Material provided ->
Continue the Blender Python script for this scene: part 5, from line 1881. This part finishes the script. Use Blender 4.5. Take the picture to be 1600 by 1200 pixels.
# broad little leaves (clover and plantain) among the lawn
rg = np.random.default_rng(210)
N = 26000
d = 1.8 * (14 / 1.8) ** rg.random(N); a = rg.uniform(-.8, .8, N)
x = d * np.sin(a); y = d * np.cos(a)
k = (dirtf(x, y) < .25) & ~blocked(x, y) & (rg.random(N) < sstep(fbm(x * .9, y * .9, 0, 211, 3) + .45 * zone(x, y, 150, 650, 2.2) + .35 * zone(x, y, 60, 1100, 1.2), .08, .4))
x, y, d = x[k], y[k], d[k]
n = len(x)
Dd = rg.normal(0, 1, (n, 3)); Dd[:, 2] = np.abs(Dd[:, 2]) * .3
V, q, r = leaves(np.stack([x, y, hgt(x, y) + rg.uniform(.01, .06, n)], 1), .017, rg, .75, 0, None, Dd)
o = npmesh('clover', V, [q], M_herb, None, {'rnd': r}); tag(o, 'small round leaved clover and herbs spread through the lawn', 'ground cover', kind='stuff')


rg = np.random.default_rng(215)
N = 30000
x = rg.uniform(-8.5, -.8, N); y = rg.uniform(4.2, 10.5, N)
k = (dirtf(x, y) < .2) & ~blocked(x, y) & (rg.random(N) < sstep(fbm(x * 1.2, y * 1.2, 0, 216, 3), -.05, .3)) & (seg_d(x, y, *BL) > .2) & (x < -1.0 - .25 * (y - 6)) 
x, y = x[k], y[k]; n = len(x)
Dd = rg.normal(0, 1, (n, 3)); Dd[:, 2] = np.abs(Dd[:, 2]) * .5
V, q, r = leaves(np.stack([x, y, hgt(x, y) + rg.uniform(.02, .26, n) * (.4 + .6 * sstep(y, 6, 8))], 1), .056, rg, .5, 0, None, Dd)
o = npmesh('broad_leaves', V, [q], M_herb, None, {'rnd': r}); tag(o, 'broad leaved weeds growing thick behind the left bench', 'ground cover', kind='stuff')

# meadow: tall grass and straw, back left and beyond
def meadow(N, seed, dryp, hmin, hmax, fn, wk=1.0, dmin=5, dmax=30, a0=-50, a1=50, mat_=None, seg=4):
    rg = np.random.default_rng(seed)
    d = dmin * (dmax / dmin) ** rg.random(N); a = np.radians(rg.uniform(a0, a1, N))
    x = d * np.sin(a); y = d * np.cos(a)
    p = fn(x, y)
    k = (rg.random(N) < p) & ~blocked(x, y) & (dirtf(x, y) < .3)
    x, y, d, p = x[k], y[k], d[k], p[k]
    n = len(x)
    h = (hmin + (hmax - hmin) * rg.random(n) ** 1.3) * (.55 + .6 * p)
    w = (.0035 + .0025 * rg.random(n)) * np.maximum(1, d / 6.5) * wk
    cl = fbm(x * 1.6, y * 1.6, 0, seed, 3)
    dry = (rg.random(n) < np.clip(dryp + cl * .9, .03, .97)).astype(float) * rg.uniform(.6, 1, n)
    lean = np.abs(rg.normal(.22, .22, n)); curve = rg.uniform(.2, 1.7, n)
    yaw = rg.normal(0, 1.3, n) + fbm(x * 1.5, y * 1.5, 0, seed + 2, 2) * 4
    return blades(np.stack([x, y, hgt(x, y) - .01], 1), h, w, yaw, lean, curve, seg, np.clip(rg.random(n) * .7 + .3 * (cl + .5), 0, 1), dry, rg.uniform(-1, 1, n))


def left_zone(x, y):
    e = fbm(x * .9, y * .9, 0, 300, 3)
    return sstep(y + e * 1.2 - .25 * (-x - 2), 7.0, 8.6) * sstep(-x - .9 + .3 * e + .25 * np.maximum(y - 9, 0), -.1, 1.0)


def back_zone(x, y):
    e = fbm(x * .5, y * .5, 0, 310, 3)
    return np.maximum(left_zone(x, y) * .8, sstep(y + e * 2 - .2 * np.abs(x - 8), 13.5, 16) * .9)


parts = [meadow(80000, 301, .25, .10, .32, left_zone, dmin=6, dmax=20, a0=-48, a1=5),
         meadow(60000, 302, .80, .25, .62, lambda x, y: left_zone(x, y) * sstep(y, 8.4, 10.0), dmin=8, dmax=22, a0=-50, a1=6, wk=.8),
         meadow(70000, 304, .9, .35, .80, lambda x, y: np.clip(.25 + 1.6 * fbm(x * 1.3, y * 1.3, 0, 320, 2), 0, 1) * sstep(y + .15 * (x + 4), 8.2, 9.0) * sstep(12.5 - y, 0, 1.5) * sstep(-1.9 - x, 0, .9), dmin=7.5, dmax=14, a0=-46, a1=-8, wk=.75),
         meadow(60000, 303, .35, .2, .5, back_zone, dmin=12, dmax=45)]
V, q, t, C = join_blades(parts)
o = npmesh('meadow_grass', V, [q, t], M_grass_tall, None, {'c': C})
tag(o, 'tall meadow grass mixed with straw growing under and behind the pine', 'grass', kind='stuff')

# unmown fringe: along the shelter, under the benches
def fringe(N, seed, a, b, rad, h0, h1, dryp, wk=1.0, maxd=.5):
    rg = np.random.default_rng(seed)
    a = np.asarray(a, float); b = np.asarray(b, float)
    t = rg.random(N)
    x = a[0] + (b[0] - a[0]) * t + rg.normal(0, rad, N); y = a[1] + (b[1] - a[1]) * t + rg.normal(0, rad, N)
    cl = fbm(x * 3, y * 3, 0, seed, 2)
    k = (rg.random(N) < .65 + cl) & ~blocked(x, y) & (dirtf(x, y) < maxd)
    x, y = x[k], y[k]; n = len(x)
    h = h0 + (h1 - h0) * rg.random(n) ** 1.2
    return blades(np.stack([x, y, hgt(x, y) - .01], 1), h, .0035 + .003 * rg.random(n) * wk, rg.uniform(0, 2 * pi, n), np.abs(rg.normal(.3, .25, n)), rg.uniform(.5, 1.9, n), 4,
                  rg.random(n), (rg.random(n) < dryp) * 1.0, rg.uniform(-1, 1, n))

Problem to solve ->
Faithfully transcribe the whole of the data.

Response ->
Continue the Blender Python script for this scene: part 5, from line 1881. This part finishes the script. Use Blender 4.5. Take the picture to be 1600 by 1200 pixels.
# broad little leaves (clover and plantain) among the lawn
rg = np.random.default_rng(210)
N = 26000
d = 1.8 * (14 / 1.8) ** rg.random(N); a = rg.uniform(-.8, .8, N)
x = d * np.sin(a); y = d * np.cos(a)
k = (dirtf(x, y) < .25) & ~blocked(x, y) & (rg.random(N) < sstep(fbm(x * .9, y * .9, 0, 211, 3) + .45 * zone(x, y, 150, 650, 2.2) + .35 * zone(x, y, 60, 1100, 1.2), .08, .4))
x, y, d = x[k], y[k], d[k]
n = len(x)
Dd = rg.normal(0, 1, (n, 3)); Dd[:, 2] = np.abs(Dd[:, 2]) * .3
V, q, r = leaves(np.stack([x, y, hgt(x, y) + rg.uniform(.01, .06, n)], 1), .017, rg, .75, 0, None, Dd)
o = npmesh('clover', V, [q], M_herb, None, {'rnd': r}); tag(o, 'small round leaved clover and herbs spread through the lawn', 'ground cover', kind='stuff')


rg = np.random.default_rng(215)
N = 30000
x = rg.uniform(-8.5, -.8, N); y = rg.uniform(4.2, 10.5, N)
k = (dirtf(x, y) < .2) & ~blocked(x, y) & (rg.random(N) < sstep(fbm(x * 1.2, y * 1.2, 0, 216, 3), -.05, .3)) & (seg_d(x, y, *BL) > .2) & (x < -1.0 - .25 * (y - 6)) 
x, y = x[k], y[k]; n = len(x)
Dd = rg.normal(0, 1, (n, 3)); Dd[:, 2] = np.abs(Dd[:, 2]) * .5
V, q, r = leaves(np.stack([x, y, hgt(x, y) + rg.uniform(.02, .26, n) * (.4 + .6 * sstep(y, 6, 8))], 1), .056, rg, .5, 0, None, Dd)
o = npmesh('broad_leaves', V, [q], M_herb, None, {'rnd': r}); tag(o, 'broad leaved weeds growing thick behind the left bench', 'ground cover', kind='stuff')

# meadow: tall grass and straw, back left and beyond
def meadow(N, seed, dryp, hmin, hmax, fn, wk=1.0, dmin=5, dmax=30, a0=-50, a1=50, mat_=None, seg=4):
    rg = np.random.default_rng(seed)
    d = dmin * (dmax / dmin) ** rg.random(N); a = np.radians(rg.uniform(a0, a1, N))
    x = d * np.sin(a); y = d * np.cos(a)
    p = fn(x, y)
    k = (rg.random(N) < p) & ~blocked(x, y) & (dirtf(x, y) < .3)
    x, y, d, p = x[k], y[k], d[k], p[k]
    n = len(x)
    h = (hmin + (hmax - hmin) * rg.random(n) ** 1.3) * (.55 + .6 * p)
    w = (.0035 + .0025 * rg.random(n)) * np.maximum(1, d / 6.5) * wk
    cl = fbm(x * 1.6, y * 1.6, 0, seed, 3)
    dry = (rg.random(n) < np.clip(dryp + cl * .9, .03, .97)).astype(float) * rg.uniform(.6, 1, n)
    lean = np.abs(rg.normal(.22, .22, n)); curve = rg.uniform(.2, 1.7, n)
    yaw = rg.normal(0, 1.3, n) + fbm(x * 1.5, y * 1.5, 0, seed + 2, 2) * 4
    return blades(np.stack([x, y, hgt(x, y) - .01], 1), h, w, yaw, lean, curve, seg, np.clip(rg.random(n) * .7 + .3 * (cl + .5), 0, 1), dry, rg.uniform(-1, 1, n))


def left_zone(x, y):
    e = fbm(x * .9, y * .9, 0, 300, 3)
    return sstep(y + e * 1.2 - .25 * (-x - 2), 7.0, 8.6) * sstep(-x - .9 + .3 * e + .25 * np.maximum(y - 9, 0), -.1, 1.0)


def back_zone(x, y):
    e = fbm(x * .5, y * .5, 0, 310, 3)
    return np.maximum(left_zone(x, y) * .8, sstep(y + e * 2 - .2 * np.abs(x - 8), 13.5, 16) * .9)


parts = [meadow(80000, 301, .25, .10, .32, left_zone, dmin=6, dmax=20, a0=-48, a1=5),
         meadow(60000, 302, .80, .25, .62, lambda x, y: left_zone(x, y) * sstep(y, 8.4, 10.0), dmin=8, dmax=22, a0=-50, a1=6, wk=.8),
         meadow(70000, 304, .9, .35, .80, lambda x, y: np.clip(.25 + 1.6 * fbm(x * 1.3, y * 1.3, 0, 320, 2), 0, 1) * sstep(y + .15 * (x + 4), 8.2, 9.0) * sstep(12.5 - y, 0, 1.5) * sstep(-1.9 - x, 0, .9), dmin=7.5, dmax=14, a0=-46, a1=-8, wk=.75),
         meadow(60000, 303, .35, .2, .5, back_zone, dmin=12, dmax=45)]
V, q, t, C = join_blades(parts)
o = npmesh('meadow_grass', V, [q, t], M_grass_tall, None, {'c': C})
tag(o, 'tall meadow grass mixed with straw growing under and behind the pine', 'grass', kind='stuff')

# unmown fringe: along the shelter, under the benches
def fringe(N, seed, a, b, rad, h0, h1, dryp, wk=1.0, maxd=.5):
    rg = np.random.default_rng(seed)
    a = np.asarray(a, float); b = np.asarray(b, float)
    t = rg.random(N)
    x = a[0] + (b[0] - a[0]) * t + rg.normal(0, rad, N); y = a[1] + (b[1] - a[1]) * t + rg.normal(0, rad, N)
    cl = fbm(x * 3, y * 3, 0, seed, 2)
    k = (rg.random(N) < .65 + cl) & ~blocked(x, y) & (dirtf(x, y) < maxd)
    x, y = x[k], y[k]; n = len(x)
    h = h0 + (h1 - h0) * rg.random(n) ** 1.2
    return blades(np.stack([x, y, hgt(x, y) - .01], 1), h, .0035 + .003 * rg.random(n) * wk, rg.uniform(0, 2 * pi, n), np.abs(rg.normal(.3, .25, n)), rg.uniform(.5, 1.9, n), 4,
                  rg.random(n), (rg.random(n) < dryp) * 1.0, rg.uniform(-1, 1, n))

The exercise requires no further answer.